Итак, в какие бы отношения с властью не вступали белоленточные диссиденты, это никоим образом не уменьшает их оппозиционность, а только усиливает ее. Потому что они «свои», они «тамошние», а «тамошним» можно все. И напротив, сколь бы ни был обоснован приезд Путина к патриотическим оппозиционерам, этих оппозиционеров сразу назовут «так называемыми», «выдающими себя за оппозиционных» и так далее. На каких основаниях? Очевидных оснований нет. Наличие двойных стандартов носит вопиющий характер.
А значит, логика только в одном. В том, что оппозиционные патриоты — это враги. Причем смертельные. И их надо «мочить», наплевав на все правила политического поведения. Одно из правил состоит в том, чтобы как-то отражать в политических статьях содержание происходящего в ходе тех мероприятий, которые в этих статьях описываются. Но излагается все что угодно, кроме содержания. То, что съезд «так называемый родительский». Между прочим, у съезда было две задачи — создать родительскую организацию «Сути времени» и подписать широкое коалиционное соглашение этой организации с другими организациями. На съезде присутствовали все главные родительские организации страны. Но они все равно будут именоваться «так называемыми». А мероприятие, на котором звучит крайне оппозиционный доклад, будет называться «якобы оппозиционным» потому, что оно происходит на престижной площадке, и его посещает глава государства. А либеральные мероприятия происходят не на престижных площадках? А где они происходят?

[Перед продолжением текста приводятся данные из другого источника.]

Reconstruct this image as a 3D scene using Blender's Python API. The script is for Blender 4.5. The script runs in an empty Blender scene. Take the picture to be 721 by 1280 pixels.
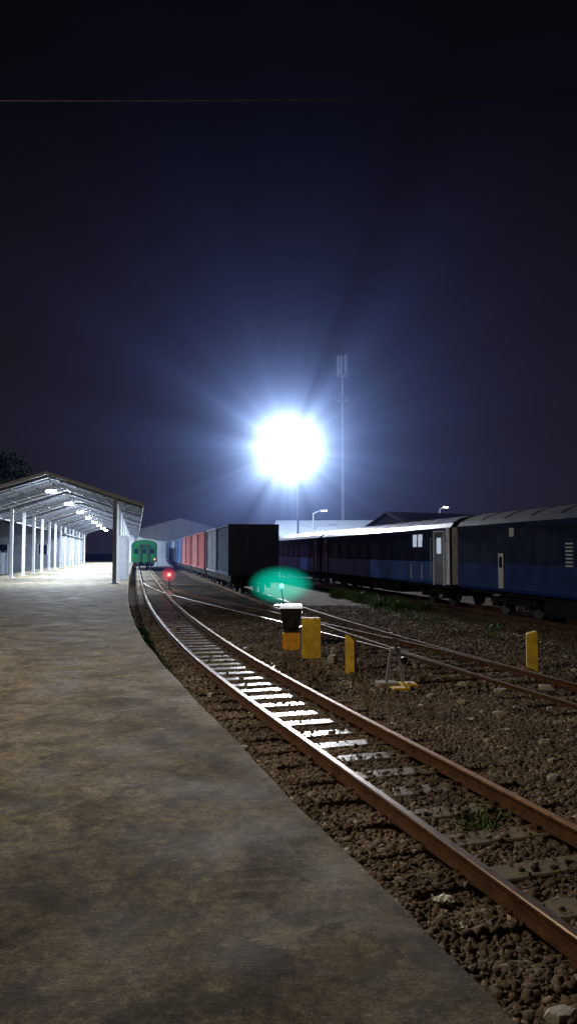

Значит, только патриотические мероприятия должны проходить в сараях? Да и то будет задан вопрос: «А кто им этот сарай предоставил? Никак, Лубянка. А может Кремль». Вы можете себе представить диалог в таком тоне между американскими демократами и американскими республиканцами? Конечно, не можете.
Х.
Потому что от любого журналиста (американского, французского и т. д.) обязательно потребуют определенной уважительности тона. Потребуют изложения материала по существу. Накажут за клевету. Еще бы, ведь собираются разные политические силы, которые в совокупности будут формировать национальную политику. И формировать они ее будут именно в совокупности. Это главный принцип демократической политики. Особо отстаиваемый всеми нормальными либералами. Чем большая часть общества будет поддерживать ту или иную силу, тем весомее будет сила, тем уважительней к ней будут относиться. И так далее.
Но ничего подобного, согласитесь, нет и в помине. И это очень показательно. То есть, это так показательно, что только робость мысли не позволяет обществу дать этой показательности надлежащее имя.
XI.
Это имя — дискриминация. Дискриминация может приобретать разные формы. Самой жесткой формой является пресловутый апартеид. Но он лишь одна из форм сегрегации. А сегрегация, опять же, может быть очень разной. Административная сегрегация — это политика тех или иных гетто. Но ведь существовала и другая сегрегация. Иногда ее именуют сегрегацией де-факто. Иногда бытовой сегрегацией. Иногда практикой красной черты. В любом случае, речь идет о поражении в тех или иных правах. Например, в таком гибком праве, как право на объективное освещение твоей деятельности. Согласно этому праву, симпатии или антипатии госпожи Самариной к «Сути времени» никак не должны отражаться на том, как она информирует читателя. Она должна информировать его объективно. То есть — используя для описания нашего съезда те же подходы, какие она использует для описания съездов других, горячо ею любимых партий или движений. Госпожа Самарина может чуть-чуть скорректировать лексику. Чуть-чуть сгустить краски.
«Чуть-чуть сгустить, говоришь? — ухмыляется Самарина. — А не пошел бы ты, «тутошний», в свой патриотический бантустан! Не мешай, мерзавец, нашему просвещенному апартеиду. А то еще не то получишь! В ожидании же большего получай… того… чуть-чуть сгущенные краски».
Чуть-чуть сгущает краски госпожа Самарина так.
ХII.
Реально в Колонном зале Дома Союзов мною дважды говорилось о культурной матрице. На съезде с трибуны было сказано следующее: «Могут ли в Китае или Бразилии (я пропустил слово «Корее», хотя оно было в тексте) проводиться публичные посиделки достаточно высокостатусных лиц, обсуждающих, является ли китайская, корейская или бразильская культурные матрицы препятствием для развития страны?»
Дальше я отвлекаюсь от бумажного текста и говорю: «Вы можете представить себе такую высокостатусную посиделку в Китае или Корее? Нет. А здесь мы это наблюдаем. Мы должны обсуждать, хорошая у нас или нет культурная матрица. А может быть те, кому она не нравится, освободят нас от своего присутствия?»